**What you are asked to do**
The entries below are to be repeated exactly as they stand.

**Data supplied**

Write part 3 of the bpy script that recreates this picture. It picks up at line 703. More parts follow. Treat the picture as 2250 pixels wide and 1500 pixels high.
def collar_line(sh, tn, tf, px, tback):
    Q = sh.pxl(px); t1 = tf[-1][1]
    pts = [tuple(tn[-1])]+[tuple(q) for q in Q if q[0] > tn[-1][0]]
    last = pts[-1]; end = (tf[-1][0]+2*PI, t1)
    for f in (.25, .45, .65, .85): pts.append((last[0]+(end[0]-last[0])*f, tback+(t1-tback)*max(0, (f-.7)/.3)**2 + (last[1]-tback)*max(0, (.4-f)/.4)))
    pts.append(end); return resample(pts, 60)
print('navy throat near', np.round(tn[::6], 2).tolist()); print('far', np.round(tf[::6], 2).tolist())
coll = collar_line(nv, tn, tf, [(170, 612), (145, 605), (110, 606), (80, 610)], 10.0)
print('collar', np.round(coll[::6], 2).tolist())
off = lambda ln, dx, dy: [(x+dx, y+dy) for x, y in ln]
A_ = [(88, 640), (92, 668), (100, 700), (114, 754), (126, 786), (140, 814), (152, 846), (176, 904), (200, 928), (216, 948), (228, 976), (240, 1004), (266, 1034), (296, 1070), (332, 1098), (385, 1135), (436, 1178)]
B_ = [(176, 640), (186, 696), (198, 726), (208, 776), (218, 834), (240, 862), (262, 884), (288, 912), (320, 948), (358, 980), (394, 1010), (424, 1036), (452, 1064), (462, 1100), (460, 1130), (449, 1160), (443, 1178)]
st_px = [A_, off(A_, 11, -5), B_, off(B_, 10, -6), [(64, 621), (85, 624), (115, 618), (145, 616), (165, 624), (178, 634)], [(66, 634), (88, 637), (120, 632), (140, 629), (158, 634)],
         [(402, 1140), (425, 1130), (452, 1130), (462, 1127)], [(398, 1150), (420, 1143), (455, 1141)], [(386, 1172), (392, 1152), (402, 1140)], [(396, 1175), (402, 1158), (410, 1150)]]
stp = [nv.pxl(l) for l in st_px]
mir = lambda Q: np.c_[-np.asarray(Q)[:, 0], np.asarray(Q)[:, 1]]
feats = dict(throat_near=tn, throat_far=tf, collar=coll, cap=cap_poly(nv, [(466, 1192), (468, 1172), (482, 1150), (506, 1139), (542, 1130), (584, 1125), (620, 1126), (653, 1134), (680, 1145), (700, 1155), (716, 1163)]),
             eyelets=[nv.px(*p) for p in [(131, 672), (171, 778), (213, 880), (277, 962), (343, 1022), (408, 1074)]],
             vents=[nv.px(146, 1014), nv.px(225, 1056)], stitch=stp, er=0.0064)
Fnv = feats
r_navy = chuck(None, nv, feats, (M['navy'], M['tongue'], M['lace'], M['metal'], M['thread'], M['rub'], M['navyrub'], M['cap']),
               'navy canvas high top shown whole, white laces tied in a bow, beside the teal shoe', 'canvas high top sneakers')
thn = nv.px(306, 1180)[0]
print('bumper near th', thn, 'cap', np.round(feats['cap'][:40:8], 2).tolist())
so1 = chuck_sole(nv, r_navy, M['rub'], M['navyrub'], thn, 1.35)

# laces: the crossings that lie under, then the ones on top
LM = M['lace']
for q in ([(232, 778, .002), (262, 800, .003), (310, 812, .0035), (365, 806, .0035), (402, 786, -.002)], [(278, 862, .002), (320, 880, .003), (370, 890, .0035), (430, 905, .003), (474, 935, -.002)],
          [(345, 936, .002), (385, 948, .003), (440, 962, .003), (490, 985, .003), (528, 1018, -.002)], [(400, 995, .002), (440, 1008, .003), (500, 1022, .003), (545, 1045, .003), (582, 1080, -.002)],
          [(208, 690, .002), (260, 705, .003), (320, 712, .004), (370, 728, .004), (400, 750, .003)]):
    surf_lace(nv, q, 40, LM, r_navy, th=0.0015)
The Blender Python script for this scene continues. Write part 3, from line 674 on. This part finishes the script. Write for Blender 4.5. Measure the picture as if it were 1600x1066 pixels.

**Output**
Write part 3 of the bpy script that recreates this picture. It picks up at line 703. More parts follow. Treat the picture as 2250 pixels wide and 1500 pixels high.
def collar_line(sh, tn, tf, px, tback):
    Q = sh.pxl(px); t1 = tf[-1][1]
    pts = [tuple(tn[-1])]+[tuple(q) for q in Q if q[0] > tn[-1][0]]
    last = pts[-1]; end = (tf[-1][0]+2*PI, t1)
    for f in (.25, .45, .65, .85): pts.append((last[0]+(end[0]-last[0])*f, tback+(t1-tback)*max(0, (f-.7)/.3)**2 + (last[1]-tback)*max(0, (.4-f)/.4)))
    pts.append(end); return resample(pts, 60)
print('navy throat near', np.round(tn[::6], 2).tolist()); print('far', np.round(tf[::6], 2).tolist())
coll = collar_line(nv, tn, tf, [(170, 612), (145, 605), (110, 606), (80, 610)], 10.0)
print('collar', np.round(coll[::6], 2).tolist())
off = lambda ln, dx, dy: [(x+dx, y+dy) for x, y in ln]
A_ = [(88, 640), (92, 668), (100, 700), (114, 754), (126, 786), (140, 814), (152, 846), (176, 904), (200, 928), (216, 948), (228, 976), (240, 1004), (266, 1034), (296, 1070), (332, 1098), (385, 1135), (436, 1178)]
B_ = [(176, 640), (186, 696), (198, 726), (208, 776), (218, 834), (240, 862), (262, 884), (288, 912), (320, 948), (358, 980), (394, 1010), (424, 1036), (452, 1064), (462, 1100), (460, 1130), (449, 1160), (443, 1178)]
st_px = [A_, off(A_, 11, -5), B_, off(B_, 10, -6), [(64, 621), (85, 624), (115, 618), (145, 616), (165, 624), (178, 634)], [(66, 634), (88, 637), (120, 632), (140, 629), (158, 634)],
         [(402, 1140), (425, 1130), (452, 1130), (462, 1127)], [(398, 1150), (420, 1143), (455, 1141)], [(386, 1172), (392, 1152), (402, 1140)], [(396, 1175), (402, 1158), (410, 1150)]]
stp = [nv.pxl(l) for l in st_px]
mir = lambda Q: np.c_[-np.asarray(Q)[:, 0], np.asarray(Q)[:, 1]]
feats = dict(throat_near=tn, throat_far=tf, collar=coll, cap=cap_poly(nv, [(466, 1192), (468, 1172), (482, 1150), (506, 1139), (542, 1130), (584, 1125), (620, 1126), (653, 1134), (680, 1145), (700, 1155), (716, 1163)]),
             eyelets=[nv.px(*p) for p in [(131, 672), (171, 778), (213, 880), (277, 962), (343, 1022), (408, 1074)]],
             vents=[nv.px(146, 1014), nv.px(225, 1056)], stitch=stp, er=0.0064)
Fnv = feats
r_navy = chuck(None, nv, feats, (M['navy'], M['tongue'], M['lace'], M['metal'], M['thread'], M['rub'], M['navyrub'], M['cap']),
               'navy canvas high top shown whole, white laces tied in a bow, beside the teal shoe', 'canvas high top sneakers')
thn = nv.px(306, 1180)[0]
print('bumper near th', thn, 'cap', np.round(feats['cap'][:40:8], 2).tolist())
so1 = chuck_sole(nv, r_navy, M['rub'], M['navyrub'], thn, 1.35)

# laces: the crossings that lie under, then the ones on top
LM = M['lace']
for q in ([(232, 778, .002), (262, 800, .003), (310, 812, .0035), (365, 806, .0035), (402, 786, -.002)], [(278, 862, .002), (320, 880, .003), (370, 890, .0035), (430, 905, .003), (474, 935, -.002)],
          [(345, 936, .002), (385, 948, .003), (440, 962, .003), (490, 985, .003), (528, 1018, -.002)], [(400, 995, .002), (440, 1008, .003), (500, 1022, .003), (545, 1045, .003), (582, 1080, -.002)],
          [(208, 690, .002), (260, 705, .003), (320, 712, .004), (370, 728, .004), (400, 750, .003)]):
    surf_lace(nv, q, 40, LM, r_navy, th=0.0015)
The Blender Python script for this scene continues. Write part 3, from line 674 on. This part finishes the script. Write for Blender 4.5. Measure the picture as if it were 1600x1066 pixels.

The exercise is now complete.